» Information shown:
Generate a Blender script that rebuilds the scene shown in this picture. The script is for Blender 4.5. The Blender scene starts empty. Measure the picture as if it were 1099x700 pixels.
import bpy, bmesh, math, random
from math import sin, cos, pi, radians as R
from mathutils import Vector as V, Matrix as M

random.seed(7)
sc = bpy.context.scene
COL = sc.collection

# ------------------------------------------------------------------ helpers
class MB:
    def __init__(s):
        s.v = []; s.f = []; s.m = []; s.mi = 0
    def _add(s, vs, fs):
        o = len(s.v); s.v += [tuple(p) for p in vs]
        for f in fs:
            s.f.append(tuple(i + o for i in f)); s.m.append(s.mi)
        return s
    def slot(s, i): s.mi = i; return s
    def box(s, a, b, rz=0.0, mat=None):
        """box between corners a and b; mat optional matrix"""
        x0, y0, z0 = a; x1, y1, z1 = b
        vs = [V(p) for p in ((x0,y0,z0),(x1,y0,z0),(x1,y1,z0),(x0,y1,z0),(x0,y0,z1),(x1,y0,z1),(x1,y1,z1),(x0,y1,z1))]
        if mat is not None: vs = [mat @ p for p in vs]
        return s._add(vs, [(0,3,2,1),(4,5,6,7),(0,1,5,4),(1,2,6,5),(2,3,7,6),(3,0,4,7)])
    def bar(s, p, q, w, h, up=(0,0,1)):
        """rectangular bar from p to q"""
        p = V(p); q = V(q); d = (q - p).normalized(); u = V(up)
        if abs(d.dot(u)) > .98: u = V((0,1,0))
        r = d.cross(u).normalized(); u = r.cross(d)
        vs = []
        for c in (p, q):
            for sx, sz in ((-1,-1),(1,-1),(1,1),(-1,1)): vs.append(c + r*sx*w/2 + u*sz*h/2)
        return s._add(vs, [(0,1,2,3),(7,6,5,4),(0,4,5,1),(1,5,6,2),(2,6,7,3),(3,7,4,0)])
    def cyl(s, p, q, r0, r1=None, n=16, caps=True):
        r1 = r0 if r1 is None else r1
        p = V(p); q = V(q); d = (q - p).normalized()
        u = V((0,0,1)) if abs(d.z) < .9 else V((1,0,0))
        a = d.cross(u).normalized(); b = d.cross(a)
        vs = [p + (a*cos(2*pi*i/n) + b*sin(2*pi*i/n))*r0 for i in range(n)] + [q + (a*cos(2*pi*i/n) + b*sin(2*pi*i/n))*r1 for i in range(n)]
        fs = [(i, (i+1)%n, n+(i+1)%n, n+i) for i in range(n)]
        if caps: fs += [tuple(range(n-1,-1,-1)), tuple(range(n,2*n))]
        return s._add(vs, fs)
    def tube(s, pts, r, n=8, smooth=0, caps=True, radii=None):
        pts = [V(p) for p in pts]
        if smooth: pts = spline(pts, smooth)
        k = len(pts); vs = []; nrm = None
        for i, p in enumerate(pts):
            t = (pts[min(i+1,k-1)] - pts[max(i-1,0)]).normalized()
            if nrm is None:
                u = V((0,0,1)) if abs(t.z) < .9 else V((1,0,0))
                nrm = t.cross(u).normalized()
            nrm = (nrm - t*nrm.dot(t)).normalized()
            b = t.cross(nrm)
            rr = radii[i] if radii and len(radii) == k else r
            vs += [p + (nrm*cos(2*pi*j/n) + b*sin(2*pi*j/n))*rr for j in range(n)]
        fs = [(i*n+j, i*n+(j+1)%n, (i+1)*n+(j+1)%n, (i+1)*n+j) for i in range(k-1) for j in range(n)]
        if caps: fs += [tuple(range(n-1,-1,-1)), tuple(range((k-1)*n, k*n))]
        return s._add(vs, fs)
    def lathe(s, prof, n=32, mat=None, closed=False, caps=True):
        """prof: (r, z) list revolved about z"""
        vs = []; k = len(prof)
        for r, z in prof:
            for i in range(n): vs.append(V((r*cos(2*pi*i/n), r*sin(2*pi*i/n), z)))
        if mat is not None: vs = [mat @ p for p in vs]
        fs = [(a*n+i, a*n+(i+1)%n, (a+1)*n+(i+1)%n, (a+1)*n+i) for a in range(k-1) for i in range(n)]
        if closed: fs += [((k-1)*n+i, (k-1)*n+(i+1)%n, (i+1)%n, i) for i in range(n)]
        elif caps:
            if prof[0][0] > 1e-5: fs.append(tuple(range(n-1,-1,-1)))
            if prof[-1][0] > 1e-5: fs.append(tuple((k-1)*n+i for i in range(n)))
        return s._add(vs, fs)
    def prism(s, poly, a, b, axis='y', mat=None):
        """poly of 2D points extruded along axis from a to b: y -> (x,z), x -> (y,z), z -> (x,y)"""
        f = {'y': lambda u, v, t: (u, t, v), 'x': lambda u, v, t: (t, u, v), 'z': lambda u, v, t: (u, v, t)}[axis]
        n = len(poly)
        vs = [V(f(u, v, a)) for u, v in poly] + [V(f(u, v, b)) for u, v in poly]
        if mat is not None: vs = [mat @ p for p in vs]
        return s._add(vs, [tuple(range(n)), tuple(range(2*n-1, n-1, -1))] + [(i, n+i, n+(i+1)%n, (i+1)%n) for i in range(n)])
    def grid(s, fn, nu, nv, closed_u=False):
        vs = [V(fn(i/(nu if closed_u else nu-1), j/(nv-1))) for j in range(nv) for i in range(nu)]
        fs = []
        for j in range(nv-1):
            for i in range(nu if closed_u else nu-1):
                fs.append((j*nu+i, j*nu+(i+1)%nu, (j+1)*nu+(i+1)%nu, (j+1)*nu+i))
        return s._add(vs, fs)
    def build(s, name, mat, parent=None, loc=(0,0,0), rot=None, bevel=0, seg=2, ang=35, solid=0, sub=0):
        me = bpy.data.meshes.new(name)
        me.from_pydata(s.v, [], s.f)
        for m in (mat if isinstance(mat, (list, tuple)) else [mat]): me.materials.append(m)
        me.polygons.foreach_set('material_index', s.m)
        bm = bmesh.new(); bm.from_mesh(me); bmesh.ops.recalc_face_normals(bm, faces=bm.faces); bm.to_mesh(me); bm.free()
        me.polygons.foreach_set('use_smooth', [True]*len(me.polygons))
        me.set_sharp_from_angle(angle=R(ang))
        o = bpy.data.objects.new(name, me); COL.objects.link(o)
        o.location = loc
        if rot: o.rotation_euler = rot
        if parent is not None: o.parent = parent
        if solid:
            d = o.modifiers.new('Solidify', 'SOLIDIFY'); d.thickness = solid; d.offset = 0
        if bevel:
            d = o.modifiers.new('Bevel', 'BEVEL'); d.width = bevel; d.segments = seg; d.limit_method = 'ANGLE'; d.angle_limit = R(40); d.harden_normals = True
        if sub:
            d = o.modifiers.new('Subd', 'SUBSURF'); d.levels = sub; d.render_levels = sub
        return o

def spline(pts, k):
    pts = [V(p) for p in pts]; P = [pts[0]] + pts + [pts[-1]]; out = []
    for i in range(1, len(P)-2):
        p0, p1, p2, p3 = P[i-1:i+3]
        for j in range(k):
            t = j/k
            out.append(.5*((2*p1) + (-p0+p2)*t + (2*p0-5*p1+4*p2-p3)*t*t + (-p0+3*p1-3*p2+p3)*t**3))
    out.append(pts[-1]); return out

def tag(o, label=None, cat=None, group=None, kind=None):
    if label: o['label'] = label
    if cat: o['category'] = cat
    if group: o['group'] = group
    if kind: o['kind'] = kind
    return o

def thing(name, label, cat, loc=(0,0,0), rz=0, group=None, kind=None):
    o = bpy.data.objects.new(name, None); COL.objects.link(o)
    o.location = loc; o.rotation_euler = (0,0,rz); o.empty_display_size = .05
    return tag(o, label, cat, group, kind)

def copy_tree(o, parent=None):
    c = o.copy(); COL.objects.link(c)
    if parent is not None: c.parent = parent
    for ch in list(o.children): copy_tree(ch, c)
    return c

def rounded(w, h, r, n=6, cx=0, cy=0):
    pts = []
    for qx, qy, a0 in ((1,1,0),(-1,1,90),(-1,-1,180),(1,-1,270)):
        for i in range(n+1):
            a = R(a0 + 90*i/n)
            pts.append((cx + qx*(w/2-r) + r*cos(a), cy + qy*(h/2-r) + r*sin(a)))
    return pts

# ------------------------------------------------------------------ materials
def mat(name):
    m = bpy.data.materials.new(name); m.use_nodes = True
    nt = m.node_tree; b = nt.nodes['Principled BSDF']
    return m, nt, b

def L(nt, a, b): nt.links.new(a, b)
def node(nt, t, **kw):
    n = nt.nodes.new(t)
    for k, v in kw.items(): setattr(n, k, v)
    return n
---
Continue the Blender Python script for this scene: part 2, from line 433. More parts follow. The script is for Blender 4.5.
==
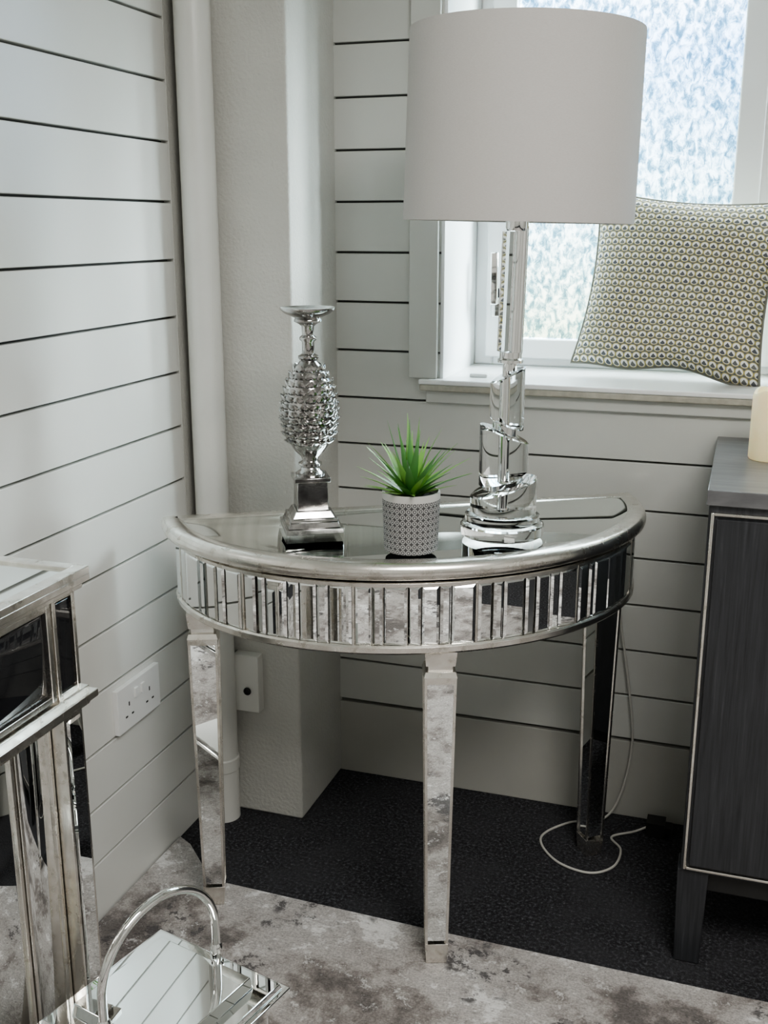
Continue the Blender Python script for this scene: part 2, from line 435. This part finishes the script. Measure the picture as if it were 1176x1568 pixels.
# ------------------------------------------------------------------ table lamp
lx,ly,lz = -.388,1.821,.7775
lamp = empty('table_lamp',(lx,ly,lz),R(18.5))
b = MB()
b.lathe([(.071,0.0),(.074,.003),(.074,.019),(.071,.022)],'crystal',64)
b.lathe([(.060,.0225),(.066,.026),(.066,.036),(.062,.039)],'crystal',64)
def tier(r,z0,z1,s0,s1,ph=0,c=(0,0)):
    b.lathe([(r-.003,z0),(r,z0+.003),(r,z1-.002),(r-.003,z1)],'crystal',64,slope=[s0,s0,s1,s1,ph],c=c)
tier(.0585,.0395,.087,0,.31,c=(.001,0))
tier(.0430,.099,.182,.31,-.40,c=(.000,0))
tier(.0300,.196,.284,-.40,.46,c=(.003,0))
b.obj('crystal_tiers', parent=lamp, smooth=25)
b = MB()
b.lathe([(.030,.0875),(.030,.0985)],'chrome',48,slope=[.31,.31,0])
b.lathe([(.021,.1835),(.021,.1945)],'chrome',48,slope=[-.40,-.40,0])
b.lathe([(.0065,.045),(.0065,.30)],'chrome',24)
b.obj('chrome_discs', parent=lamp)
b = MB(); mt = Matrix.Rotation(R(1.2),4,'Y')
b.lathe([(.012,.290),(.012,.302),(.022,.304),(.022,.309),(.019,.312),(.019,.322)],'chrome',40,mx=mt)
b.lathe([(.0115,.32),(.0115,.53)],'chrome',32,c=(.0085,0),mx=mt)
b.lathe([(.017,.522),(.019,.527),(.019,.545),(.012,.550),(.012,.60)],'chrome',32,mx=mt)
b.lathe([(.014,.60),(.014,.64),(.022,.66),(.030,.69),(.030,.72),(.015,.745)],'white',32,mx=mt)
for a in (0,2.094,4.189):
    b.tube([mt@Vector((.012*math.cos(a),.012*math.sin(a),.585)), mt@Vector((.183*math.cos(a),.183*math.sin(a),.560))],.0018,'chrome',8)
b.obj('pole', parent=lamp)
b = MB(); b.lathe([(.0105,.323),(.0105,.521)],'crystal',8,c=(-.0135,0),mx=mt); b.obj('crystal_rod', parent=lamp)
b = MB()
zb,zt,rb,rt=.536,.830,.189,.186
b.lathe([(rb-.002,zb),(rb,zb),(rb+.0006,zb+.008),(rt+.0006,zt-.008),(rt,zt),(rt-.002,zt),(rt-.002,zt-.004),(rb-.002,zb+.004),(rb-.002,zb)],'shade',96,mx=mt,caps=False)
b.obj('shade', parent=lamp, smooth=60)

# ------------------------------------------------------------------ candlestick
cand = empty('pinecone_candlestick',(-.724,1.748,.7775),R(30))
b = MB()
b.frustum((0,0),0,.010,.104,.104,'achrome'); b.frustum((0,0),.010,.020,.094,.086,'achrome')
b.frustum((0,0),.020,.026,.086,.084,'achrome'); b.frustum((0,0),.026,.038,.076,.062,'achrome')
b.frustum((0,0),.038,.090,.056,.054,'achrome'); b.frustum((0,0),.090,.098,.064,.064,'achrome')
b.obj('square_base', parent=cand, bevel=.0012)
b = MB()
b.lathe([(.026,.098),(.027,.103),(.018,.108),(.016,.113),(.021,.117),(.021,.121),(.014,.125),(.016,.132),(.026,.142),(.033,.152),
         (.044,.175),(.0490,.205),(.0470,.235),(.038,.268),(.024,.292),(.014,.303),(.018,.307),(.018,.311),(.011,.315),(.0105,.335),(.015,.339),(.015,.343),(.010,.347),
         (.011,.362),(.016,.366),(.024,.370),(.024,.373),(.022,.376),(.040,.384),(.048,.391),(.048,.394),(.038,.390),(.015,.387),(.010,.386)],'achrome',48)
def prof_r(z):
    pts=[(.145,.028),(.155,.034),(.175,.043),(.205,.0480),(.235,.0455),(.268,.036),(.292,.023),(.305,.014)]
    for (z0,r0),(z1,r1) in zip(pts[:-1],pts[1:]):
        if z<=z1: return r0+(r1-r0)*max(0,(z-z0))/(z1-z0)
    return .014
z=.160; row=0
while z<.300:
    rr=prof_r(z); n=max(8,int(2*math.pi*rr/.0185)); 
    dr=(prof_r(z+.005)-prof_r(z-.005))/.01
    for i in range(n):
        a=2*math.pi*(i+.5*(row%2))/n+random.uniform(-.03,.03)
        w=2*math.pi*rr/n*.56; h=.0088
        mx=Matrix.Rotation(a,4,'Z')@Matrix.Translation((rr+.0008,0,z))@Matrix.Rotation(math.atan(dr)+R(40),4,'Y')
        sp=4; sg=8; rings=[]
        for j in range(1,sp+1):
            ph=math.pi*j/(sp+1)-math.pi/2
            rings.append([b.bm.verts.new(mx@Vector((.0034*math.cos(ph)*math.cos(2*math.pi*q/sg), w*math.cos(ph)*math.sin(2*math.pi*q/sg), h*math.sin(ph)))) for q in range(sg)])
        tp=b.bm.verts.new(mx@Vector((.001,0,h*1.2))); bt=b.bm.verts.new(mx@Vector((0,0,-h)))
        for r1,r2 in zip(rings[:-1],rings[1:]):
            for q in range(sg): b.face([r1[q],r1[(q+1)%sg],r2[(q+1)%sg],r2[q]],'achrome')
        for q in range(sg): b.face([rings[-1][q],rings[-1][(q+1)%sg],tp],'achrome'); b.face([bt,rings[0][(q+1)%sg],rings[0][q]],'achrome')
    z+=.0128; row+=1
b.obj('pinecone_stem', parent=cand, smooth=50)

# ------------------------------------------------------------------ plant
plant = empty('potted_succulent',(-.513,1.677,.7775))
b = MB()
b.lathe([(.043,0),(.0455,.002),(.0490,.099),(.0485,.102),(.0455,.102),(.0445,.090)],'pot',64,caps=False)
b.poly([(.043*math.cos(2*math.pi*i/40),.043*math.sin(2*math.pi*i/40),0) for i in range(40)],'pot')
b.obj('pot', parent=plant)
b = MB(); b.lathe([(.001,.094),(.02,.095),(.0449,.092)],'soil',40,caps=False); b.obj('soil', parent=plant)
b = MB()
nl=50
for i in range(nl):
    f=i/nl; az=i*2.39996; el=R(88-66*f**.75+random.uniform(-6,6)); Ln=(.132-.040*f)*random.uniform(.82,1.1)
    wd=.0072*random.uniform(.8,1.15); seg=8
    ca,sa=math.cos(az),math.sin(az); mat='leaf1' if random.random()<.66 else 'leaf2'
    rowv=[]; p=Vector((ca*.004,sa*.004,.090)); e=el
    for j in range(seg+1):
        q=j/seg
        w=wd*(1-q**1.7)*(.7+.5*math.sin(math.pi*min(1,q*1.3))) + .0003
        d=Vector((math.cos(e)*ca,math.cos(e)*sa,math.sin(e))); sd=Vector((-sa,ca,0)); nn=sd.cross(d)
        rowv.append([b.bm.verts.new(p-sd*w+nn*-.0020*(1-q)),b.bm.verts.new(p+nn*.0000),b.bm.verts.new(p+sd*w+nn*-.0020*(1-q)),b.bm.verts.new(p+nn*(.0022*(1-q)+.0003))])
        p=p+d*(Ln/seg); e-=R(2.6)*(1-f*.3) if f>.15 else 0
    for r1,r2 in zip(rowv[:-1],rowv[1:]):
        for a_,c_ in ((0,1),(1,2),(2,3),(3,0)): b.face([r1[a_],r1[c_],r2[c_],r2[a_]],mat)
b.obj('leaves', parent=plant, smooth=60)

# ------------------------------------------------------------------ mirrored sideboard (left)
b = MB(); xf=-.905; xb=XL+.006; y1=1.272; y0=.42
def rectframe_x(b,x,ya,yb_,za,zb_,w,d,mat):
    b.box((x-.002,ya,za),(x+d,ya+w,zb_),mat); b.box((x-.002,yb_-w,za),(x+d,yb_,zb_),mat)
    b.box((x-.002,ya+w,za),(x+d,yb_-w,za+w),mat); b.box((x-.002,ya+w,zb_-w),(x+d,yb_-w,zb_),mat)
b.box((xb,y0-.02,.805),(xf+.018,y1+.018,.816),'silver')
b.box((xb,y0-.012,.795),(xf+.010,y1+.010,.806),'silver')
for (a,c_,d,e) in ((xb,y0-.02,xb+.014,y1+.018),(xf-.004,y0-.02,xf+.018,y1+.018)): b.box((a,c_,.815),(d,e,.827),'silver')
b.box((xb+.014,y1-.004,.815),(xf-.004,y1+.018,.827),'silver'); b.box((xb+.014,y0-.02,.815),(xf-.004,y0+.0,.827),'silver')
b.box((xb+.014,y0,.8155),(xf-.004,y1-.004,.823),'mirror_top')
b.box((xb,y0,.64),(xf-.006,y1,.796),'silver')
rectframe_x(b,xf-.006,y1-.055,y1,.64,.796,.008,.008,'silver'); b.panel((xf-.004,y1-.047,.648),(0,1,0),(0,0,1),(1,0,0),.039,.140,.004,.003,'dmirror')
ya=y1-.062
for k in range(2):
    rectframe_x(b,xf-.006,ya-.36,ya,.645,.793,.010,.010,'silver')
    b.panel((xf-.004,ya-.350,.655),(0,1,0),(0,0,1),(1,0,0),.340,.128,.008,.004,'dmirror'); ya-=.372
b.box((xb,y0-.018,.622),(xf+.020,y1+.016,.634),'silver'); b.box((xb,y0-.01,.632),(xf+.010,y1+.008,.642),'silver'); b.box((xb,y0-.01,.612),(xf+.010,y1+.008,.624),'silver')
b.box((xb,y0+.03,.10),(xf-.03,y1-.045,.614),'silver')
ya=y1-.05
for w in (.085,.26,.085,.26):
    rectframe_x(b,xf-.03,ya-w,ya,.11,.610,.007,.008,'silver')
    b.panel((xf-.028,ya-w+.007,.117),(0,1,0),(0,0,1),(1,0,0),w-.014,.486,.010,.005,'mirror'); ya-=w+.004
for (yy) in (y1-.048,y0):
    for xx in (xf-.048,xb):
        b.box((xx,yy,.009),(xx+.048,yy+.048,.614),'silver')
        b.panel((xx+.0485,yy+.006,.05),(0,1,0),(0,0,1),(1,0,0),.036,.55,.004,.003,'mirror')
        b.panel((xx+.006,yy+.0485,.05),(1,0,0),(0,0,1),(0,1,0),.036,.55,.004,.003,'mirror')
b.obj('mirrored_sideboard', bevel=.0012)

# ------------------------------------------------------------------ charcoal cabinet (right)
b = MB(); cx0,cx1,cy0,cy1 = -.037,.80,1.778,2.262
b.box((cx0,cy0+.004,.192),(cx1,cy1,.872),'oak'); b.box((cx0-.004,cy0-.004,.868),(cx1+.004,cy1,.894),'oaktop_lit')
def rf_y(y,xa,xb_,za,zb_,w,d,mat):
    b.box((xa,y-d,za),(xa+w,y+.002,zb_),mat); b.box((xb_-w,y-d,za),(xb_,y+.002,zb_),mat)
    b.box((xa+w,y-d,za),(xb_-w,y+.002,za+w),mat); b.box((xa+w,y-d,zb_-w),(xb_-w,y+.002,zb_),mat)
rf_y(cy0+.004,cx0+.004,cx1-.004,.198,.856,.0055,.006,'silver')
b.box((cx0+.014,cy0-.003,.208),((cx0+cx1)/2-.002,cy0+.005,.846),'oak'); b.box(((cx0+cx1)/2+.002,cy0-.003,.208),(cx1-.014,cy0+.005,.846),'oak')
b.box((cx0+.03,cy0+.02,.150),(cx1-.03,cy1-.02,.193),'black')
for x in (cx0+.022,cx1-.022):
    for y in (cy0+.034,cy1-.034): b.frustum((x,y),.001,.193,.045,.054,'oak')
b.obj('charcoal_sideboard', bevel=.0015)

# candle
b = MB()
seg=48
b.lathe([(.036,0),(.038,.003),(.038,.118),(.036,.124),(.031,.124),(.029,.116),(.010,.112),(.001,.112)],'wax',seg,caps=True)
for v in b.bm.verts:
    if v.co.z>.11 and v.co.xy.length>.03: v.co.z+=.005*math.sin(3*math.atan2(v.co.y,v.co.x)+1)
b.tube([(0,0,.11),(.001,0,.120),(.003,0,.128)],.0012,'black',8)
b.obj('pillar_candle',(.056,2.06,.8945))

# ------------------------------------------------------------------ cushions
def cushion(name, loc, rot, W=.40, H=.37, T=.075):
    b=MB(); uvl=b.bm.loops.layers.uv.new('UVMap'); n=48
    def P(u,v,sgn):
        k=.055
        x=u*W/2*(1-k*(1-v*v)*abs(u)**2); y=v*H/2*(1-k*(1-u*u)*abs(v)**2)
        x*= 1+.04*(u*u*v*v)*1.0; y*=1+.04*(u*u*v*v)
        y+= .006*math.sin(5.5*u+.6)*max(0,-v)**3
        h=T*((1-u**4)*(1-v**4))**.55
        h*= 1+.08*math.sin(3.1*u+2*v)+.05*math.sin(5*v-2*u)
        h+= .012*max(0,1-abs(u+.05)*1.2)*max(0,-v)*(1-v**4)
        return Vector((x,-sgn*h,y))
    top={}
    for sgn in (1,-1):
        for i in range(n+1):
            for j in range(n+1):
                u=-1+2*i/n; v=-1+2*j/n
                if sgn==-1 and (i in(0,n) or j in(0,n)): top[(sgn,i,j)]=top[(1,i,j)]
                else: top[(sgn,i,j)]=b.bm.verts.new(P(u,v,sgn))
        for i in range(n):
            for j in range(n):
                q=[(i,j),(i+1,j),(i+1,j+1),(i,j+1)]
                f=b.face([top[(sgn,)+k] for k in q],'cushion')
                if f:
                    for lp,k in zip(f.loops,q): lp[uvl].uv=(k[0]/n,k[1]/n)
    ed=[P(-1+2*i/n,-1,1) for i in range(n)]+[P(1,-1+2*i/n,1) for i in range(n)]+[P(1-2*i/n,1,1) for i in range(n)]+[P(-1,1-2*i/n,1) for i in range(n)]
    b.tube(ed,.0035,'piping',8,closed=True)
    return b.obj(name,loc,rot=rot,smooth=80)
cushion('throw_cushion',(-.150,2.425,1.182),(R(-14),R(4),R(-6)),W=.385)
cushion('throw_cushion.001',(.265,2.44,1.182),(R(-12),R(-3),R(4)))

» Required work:
Of the entries above, repeat exactly the lines from the line with "Generate a Blender" through the line with "COL = sc.collection", both of them included.

» Answer:
Generate a Blender script that rebuilds the scene shown in this picture. The script is for Blender 4.5. The Blender scene starts empty. Measure the picture as if it were 1099x700 pixels.
import bpy, bmesh, math, random
from math import sin, cos, pi, radians as R
from mathutils import Vector as V, Matrix as M

random.seed(7)
sc = bpy.context.scene
COL = sc.collection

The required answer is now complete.